If you accept an axiomatic definition of force in mechanics, then Newton's Laws define the concept of force. If you don't then you're left with a very difficult problem.
Within the context of freshman physics, inertial terms are not forces because they do not arise as the result of an interaction between two (or more) bodies that obeys Newton's Laws -i.e. inerial terms are not part of an action reaction pair. So, you're not actually being thrown up against the wall in the gravitron - your body is trying to move in a straight line at a constant speed and it keeps colliding with the wall.
D'Alembert, Lagrange et al use "force" in a very loose way anyway. For example if your generalized coordinate is angular, then your generalized "force" is actually a torque...
Impossible for the plane to take off
I guess this is why we have a demand for engineers!
smell my watch wrote:
find x
0 = 10000/81 - 3.92x
x = 31.49 m
This guy got it right. I can't believe how retarded the rest of you are. Is that how you really learned physics? Did they just teach you to pick out your favorite equation and plug stuff into it to find the answer? The guy who said 800 km must have been joking because that's absolutely ridiculous.

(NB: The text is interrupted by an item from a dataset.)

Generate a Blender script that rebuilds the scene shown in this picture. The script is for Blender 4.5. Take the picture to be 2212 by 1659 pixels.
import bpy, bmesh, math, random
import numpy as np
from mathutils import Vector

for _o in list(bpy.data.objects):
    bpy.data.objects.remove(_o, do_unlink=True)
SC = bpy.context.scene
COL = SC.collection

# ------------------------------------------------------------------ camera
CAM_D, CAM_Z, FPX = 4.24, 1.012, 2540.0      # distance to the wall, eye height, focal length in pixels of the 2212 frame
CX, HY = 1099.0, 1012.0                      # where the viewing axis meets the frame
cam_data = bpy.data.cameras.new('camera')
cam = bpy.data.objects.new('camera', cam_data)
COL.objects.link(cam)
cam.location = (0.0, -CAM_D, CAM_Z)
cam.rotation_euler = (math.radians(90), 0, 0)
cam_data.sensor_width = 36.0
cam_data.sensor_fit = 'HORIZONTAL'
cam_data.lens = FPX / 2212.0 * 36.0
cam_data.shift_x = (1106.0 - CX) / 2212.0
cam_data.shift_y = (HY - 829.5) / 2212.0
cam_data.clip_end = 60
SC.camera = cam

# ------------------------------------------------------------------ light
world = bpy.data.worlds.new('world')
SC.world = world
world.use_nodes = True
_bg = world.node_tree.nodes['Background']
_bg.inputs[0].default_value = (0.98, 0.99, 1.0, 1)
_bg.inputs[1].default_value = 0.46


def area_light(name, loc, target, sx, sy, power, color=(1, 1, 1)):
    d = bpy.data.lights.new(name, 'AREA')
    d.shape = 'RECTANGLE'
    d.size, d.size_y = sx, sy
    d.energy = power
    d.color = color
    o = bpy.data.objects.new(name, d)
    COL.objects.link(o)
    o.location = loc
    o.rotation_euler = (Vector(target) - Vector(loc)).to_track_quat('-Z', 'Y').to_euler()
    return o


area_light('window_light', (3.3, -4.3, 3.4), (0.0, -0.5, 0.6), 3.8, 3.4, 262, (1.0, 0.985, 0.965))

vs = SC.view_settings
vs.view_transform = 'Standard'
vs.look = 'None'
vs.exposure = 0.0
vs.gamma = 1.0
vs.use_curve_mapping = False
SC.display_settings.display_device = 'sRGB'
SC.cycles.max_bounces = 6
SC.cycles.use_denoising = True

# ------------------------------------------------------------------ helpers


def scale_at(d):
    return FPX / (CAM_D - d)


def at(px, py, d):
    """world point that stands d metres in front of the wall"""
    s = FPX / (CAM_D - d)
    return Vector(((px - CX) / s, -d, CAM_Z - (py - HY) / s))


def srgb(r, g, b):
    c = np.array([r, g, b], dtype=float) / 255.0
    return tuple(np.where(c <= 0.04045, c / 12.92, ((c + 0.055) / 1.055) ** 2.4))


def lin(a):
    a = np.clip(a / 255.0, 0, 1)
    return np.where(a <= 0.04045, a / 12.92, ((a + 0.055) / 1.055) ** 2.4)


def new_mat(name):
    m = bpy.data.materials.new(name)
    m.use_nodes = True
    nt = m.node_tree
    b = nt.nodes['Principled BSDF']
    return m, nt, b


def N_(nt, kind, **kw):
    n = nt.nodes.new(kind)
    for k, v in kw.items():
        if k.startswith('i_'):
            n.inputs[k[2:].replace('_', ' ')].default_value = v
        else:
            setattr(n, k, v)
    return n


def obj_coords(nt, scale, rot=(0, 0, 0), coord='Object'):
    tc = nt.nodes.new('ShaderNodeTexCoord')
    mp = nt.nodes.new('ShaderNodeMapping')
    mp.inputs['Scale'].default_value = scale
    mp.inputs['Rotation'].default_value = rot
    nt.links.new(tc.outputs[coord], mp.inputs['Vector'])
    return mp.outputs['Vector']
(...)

Think about it logically. You have a maximum deceleration of of 1.96 m/s^2. That means the velocity function is v = initial velocity - a*t. The train will stop when v = 0, so from that you can find how long it will take the train to decelerate to zero velocity, t_stop. Then all you have to do is integrate the velocity function from 0 to t_stop with the initial condition that d=0 at t=0.
t_stop is somewhere around 5.6 seconds. With that information alone you should know that 940m is a tad too high.
Do you use Halliday and Resnick? Because I think I just did that problem in the physics section I tutor...
Wow, Halliday and Resnick is still the text of choice. I used that for freshman year of college in 1980.
This is precisely the reason why I went to law school.